Раньше я ему не прощала дефицита любовной лирики, а теперь — только благодарна. Потому что весь его лиризм ушел в социальность, а это куда как интереснее — теперь, когда былой социальности не вернуть. Дух коллективизма эпохи шел на пользу очевидному свойству Слуцкого отзываться на тяжесть существования других. Может быть, это доброта, а может быть, то были просто “нервы” — повышенная чувствительность к боли другого. За себя как-то спокойнее, чем за “счастье сотен тысяч”. Хоть и сказал он о себе: “Фактовик, натуралист, эмпирик, / а не беспардонный лирик! / Малое знаточество свое / не сменяю на вранье”, — был он вполне лирик, когда дело касалось солидарности с горем. Ведь как завершает он вышеупомянутый постскриптум к истории о лошадях в океане?
Оказывается, лошади все-таки не утонули. Пока. “Я плыву рядом с ними, волну рассекаю, / я плыву с лошадьми, вместе с нами беда, / лошадиная и людская. / И покуда плывут — вместе с ними и я на плаву: / для забвения нету причины, / но мгновения лишнего не проживу, / когда канут в пучину”.
Не любовный лирик, о женщинах писал он немало. Об одиноких, богом забытых. О русских бабах и еврейских тоже, о “старухах без стариков”, о матерях-одиночках, о неудачливых “девчонках”. Невидным стихом под стать невидным героиням. “Я рассказать еще могу, / Как походя их топчут воины: / За белой булки полкило, / За то, что любит крепко, / За просто так, за понесло / Как половодьем щепку”.
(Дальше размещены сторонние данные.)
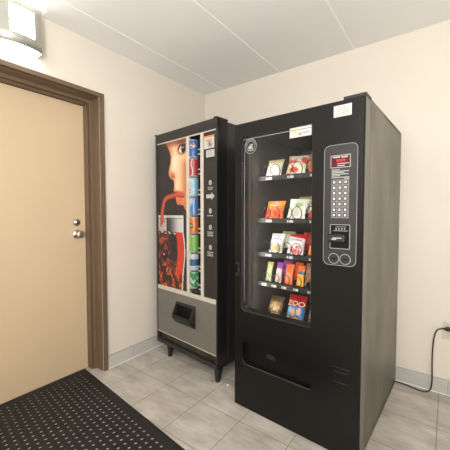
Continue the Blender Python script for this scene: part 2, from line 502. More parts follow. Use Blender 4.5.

От него не осталось любовной лирики, но зато осталось нечто более редкое, драгоценное — лирика о “культе личности”. Именно лирика, особенно “Хозяин” лиричен. “Когда меня он плакать заставлял, / Ему казалось: я притворно плачу. / Когда пред ним я голову склонял, / Ему казалось: я усмешку прячу”. После разоблачения “культа” “Хозяин” заметно сбавил в звуке, но прошло полвека, и вот он уже звучит с двойной… нет, не громкостью, а проникновенностью. Говорят и те баснословные года, и вечная коллизия: человек и власть. Главное же — говорит человек Борис Слуцкий как он есть.